Performance Criteria:

Objective 1:

Students will be able to:

1. Formulate design equations for ideal reactors under different modes of operation and conditions: batch, steady state, recycle, pressure drop, non-isothermal (a, c, e)

2. Analyze chemical reaction kinetic data and evaluate parameters using various methods analytical techniques (a, c, e, k)

3. Formulate chemical reaction equilibrium problems and evaluate parameters using various methods analytical techniques (a, e, l)

Objective 2:

Students will be able to:

1. Solve ordinary differential equations and/or nonlinear algebraic equations based on design formulations (c, e, k, l)

2. Use computer software(s) such as Mathematica, Polymath or Mathlab (k)

3. Apply numerical and modeling techniques to kinetic data (e, k)

Objective 3:

Students will be able to:

1. Integrate kinetic, design and thermodynamic principles in reactor design (c, e, l).

2. Formulate and solve multiple reaction reactor systems (c, e, k, l).

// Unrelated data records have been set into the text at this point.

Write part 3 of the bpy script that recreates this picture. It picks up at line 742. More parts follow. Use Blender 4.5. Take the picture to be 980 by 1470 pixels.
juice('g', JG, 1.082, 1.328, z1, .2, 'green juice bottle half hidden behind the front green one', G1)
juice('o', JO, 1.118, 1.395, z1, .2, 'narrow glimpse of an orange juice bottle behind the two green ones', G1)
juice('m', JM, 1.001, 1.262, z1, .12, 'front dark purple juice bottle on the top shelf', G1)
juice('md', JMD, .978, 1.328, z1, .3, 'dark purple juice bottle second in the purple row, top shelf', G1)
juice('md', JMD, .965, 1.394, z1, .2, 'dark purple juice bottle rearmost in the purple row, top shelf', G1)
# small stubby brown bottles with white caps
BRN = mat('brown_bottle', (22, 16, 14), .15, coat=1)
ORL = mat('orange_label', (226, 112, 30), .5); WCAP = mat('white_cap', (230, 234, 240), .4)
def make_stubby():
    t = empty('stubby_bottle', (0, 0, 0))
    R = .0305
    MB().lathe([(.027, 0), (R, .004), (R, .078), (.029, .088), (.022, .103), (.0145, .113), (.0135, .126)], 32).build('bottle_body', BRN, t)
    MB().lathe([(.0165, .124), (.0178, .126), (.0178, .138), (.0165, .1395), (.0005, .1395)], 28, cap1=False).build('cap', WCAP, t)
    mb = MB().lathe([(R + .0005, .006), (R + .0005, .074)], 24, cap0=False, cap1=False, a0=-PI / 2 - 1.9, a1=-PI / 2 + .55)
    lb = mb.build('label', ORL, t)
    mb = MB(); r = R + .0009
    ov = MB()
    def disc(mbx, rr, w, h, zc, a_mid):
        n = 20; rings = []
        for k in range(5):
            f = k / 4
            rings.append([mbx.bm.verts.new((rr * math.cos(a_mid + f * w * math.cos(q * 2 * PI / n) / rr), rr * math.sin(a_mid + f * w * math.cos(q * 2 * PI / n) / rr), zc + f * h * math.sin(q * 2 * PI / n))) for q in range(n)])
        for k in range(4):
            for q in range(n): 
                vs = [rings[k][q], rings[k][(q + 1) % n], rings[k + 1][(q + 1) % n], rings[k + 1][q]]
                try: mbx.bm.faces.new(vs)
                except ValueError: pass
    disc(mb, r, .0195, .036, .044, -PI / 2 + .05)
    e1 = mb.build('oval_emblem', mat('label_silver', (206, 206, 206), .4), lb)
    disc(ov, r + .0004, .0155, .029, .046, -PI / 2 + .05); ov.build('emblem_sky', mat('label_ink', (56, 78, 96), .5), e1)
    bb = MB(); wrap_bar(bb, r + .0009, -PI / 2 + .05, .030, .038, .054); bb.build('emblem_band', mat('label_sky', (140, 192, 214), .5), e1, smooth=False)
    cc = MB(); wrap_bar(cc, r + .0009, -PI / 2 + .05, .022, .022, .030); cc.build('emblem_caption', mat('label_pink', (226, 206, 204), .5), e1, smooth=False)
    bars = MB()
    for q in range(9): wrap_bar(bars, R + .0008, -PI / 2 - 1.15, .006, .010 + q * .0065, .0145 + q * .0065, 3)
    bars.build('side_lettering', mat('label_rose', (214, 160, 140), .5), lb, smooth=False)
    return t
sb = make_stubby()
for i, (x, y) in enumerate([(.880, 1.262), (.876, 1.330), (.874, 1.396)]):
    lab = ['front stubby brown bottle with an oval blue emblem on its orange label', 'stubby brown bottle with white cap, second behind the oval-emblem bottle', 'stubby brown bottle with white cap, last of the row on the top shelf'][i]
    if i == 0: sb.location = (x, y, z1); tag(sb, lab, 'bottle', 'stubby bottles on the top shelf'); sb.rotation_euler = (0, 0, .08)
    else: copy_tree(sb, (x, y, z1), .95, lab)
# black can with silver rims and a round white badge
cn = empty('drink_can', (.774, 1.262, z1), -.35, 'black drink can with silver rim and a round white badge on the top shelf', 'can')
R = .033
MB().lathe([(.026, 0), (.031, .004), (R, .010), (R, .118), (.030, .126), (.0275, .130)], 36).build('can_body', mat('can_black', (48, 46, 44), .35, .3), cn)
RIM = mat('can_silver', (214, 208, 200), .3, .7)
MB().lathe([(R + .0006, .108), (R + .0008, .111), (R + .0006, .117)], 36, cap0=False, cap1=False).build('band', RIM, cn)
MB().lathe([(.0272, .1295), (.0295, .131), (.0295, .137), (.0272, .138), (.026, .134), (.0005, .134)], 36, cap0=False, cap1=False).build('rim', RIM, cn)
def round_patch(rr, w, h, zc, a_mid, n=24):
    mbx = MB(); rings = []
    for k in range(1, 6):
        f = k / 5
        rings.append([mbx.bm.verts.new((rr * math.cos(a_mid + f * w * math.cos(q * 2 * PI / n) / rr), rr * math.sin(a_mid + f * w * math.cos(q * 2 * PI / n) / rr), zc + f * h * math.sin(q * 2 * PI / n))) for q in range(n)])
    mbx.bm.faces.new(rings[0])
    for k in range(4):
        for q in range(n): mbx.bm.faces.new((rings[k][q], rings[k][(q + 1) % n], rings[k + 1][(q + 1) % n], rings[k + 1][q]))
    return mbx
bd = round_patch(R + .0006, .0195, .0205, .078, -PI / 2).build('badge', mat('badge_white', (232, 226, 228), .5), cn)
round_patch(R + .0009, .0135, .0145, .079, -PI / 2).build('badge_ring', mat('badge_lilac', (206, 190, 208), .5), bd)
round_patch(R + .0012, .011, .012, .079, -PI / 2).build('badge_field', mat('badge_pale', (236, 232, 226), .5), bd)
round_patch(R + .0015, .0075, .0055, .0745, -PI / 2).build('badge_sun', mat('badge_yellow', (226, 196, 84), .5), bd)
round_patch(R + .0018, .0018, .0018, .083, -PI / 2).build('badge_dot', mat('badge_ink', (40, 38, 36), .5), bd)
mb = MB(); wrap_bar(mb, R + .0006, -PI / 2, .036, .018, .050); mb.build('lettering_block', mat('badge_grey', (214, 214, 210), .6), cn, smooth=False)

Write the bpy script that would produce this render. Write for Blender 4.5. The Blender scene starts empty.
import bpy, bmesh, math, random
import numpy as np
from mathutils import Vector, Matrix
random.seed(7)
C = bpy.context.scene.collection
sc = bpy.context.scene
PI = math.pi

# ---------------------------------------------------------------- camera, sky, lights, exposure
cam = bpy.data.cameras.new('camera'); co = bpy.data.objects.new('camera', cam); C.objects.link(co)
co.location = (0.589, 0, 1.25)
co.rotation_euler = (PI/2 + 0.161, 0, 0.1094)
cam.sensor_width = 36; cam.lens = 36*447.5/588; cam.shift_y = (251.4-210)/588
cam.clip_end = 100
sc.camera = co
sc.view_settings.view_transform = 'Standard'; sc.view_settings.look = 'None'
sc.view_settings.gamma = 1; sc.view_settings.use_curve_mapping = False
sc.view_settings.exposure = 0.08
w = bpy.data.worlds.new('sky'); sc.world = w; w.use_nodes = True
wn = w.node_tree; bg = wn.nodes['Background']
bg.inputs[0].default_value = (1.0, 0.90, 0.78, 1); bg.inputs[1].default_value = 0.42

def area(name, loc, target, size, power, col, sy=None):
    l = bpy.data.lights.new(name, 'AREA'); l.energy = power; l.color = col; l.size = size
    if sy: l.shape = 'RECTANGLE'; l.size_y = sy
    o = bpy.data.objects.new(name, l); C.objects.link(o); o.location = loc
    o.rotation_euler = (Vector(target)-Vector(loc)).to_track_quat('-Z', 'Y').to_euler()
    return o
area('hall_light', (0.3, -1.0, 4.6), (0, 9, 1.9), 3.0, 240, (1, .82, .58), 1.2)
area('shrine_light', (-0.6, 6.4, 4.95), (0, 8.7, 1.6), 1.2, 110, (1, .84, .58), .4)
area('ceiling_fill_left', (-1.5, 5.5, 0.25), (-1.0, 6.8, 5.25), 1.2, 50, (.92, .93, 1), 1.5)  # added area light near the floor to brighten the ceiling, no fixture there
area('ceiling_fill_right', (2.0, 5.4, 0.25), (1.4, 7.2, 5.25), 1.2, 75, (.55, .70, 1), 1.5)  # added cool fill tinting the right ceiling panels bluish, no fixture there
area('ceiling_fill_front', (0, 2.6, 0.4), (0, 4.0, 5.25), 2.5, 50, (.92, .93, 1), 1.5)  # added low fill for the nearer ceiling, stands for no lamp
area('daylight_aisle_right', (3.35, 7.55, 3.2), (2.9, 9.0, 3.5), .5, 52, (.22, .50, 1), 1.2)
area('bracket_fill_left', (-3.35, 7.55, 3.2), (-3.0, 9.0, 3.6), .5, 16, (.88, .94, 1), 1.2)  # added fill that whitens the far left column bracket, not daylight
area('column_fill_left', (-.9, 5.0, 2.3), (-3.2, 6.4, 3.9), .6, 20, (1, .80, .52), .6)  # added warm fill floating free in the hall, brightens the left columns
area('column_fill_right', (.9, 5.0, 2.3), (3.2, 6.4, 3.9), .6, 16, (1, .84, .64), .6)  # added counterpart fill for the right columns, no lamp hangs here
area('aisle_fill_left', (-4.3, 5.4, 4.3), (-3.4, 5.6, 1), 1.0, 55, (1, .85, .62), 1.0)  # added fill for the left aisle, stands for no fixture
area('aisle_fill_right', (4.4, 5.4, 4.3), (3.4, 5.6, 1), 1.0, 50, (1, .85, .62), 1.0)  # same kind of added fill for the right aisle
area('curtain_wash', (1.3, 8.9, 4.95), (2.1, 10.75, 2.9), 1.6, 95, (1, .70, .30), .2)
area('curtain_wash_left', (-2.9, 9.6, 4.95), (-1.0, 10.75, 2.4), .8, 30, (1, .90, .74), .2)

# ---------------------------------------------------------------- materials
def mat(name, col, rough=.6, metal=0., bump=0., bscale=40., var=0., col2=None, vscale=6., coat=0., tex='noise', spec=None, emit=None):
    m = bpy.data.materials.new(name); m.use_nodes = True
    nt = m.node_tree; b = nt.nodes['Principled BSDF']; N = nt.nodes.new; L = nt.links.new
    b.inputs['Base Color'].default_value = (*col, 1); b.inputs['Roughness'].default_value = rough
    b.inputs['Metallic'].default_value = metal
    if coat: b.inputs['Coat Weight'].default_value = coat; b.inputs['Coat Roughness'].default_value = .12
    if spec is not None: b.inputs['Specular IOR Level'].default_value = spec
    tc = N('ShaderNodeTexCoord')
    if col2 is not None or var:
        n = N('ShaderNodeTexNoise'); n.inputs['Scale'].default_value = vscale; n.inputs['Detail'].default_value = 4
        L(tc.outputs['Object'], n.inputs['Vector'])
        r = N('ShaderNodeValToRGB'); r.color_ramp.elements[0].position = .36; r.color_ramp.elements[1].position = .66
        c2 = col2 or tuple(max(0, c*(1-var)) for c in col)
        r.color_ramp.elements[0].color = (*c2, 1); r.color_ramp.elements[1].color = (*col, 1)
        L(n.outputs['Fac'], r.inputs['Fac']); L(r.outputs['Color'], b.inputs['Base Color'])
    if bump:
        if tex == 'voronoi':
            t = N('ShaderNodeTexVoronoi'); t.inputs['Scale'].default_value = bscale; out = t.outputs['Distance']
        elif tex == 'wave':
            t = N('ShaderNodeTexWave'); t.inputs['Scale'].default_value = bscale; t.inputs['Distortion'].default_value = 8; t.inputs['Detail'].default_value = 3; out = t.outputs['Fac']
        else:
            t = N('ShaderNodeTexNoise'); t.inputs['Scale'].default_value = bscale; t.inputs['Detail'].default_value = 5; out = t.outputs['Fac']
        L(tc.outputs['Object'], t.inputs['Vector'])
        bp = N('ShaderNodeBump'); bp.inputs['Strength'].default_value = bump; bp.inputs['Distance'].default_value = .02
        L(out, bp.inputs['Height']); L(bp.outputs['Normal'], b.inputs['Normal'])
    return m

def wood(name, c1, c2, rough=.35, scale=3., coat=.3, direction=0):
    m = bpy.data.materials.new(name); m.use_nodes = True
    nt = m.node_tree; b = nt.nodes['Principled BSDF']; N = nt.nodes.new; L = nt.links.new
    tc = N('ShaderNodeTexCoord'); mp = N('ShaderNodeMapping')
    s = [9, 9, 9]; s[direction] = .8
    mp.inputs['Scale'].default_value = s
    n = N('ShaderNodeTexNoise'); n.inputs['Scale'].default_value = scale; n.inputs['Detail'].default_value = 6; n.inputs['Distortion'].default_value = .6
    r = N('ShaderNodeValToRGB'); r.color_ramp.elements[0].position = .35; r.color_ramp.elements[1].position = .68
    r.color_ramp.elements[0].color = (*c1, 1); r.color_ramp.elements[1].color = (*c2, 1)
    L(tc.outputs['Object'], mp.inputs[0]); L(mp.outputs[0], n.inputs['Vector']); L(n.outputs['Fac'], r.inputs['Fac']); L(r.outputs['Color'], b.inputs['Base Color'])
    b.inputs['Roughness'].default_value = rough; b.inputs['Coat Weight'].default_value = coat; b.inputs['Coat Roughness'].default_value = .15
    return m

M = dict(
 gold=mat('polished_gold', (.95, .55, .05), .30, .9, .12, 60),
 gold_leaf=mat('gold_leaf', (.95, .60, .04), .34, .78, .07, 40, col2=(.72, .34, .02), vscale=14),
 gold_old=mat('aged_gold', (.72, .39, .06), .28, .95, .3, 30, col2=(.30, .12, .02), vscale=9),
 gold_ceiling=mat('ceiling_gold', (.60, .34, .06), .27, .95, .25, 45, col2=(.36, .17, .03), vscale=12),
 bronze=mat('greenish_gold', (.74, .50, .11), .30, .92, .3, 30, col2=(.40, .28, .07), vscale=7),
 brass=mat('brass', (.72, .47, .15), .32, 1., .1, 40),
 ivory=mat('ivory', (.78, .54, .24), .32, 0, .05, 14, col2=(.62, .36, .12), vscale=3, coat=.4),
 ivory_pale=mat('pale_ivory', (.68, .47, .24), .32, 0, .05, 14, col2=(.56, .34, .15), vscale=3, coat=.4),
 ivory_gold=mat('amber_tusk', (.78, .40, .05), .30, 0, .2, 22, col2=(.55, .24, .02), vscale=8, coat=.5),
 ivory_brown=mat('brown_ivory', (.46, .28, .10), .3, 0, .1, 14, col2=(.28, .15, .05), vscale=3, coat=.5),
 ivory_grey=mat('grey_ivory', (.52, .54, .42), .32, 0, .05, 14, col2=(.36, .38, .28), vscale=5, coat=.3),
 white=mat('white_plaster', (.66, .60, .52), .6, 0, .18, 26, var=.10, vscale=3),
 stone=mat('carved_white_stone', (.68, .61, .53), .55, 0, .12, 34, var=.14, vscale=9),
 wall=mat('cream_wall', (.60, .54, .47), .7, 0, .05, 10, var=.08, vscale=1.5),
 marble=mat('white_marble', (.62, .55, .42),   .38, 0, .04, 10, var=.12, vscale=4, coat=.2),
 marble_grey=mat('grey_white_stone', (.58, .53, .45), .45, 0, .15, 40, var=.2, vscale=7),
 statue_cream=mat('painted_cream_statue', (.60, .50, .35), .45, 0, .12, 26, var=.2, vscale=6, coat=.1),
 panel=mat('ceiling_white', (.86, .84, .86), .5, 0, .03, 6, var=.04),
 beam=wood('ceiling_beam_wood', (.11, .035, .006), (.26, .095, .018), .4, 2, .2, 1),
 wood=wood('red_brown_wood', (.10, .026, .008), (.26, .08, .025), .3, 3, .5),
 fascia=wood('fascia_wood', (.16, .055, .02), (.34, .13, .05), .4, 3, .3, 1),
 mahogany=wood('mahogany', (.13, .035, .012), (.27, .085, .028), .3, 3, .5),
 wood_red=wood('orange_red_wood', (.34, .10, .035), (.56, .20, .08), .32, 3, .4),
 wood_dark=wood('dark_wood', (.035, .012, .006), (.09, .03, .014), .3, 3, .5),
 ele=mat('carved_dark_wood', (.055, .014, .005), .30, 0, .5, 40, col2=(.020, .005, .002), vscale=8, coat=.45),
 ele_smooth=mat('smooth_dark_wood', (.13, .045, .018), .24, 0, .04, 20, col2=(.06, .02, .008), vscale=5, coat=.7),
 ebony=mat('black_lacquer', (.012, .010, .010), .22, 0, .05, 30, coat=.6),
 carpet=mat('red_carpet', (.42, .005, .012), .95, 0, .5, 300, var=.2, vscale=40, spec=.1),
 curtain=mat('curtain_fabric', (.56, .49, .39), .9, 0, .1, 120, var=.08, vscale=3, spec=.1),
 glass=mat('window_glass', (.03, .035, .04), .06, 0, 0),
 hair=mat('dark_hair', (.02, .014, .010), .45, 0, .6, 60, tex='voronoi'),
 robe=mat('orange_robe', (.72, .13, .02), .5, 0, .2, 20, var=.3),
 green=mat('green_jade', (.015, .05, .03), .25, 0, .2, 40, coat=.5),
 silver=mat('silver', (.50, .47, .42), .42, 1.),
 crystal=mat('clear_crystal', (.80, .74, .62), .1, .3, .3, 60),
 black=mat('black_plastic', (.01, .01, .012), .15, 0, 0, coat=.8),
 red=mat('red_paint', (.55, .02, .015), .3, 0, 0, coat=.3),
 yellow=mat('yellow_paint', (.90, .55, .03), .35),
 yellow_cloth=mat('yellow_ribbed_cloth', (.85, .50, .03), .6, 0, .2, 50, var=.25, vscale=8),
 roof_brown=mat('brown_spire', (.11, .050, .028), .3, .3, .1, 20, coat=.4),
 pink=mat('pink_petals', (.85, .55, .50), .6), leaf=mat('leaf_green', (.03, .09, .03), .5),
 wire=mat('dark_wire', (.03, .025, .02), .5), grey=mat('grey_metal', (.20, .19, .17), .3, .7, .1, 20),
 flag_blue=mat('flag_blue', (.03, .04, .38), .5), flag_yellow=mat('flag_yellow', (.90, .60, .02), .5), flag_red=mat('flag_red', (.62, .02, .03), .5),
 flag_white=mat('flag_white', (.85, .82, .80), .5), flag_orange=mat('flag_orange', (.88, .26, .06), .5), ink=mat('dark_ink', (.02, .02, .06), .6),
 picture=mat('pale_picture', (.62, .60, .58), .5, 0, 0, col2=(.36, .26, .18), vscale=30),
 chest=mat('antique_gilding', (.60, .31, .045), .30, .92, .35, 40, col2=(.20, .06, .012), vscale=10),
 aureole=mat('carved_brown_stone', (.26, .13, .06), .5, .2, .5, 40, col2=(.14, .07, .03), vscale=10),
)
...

3. Apply numerical techniques to solve sets of simultaneous ordinary differential equations (k).

ABET Category Content:

Engineering Science: 2 Credits or 67%

Engineering Design: 1 Credit or 33%

Course Classification

Student Outcomes Level (L, M, H) Relevant Activities
1. An ability to identify, formulate, and solve complex engineering problems by applying principles of engineering, science, and mathematics. H Material and energy balances. Formulating reactor design problems. Solving single and simultaneous nonlinear and ode equations
2. An ability to apply engineering design to produce solutions that meet specified needs with consideration of public health, safety, and welfare, as well as global, cultural, social, environmental, and economic factors. H Design of isothermal & nonisothermal reactors (Batch, CSTR, PFR, PBR). Design reactors for multiple reactions: maximizing the yield of desired against undesired products. Multiple steady states in operating CSTRs and their safety implications.
3. An ability to communicate effectively with a range of audiences.
4. An ability to recognize ethical and professional responsibilities in engineering situations and make informed judgments, which must consider the impact of engineering solutions in global, economic, environmental, and societal contexts.
5. An ability to function effectively on a team whose members together provide leadership, create a collaborative and inclusive environment, establish goals, plan tasks, and meet objectives.
6. An ability to develop and conduct appropriate experimentation, analyze and interpret data, and use engineering judgment to draw conclusions.
7. An ability to acquire and apply new knowledge as needed, using appropriate learning strategies.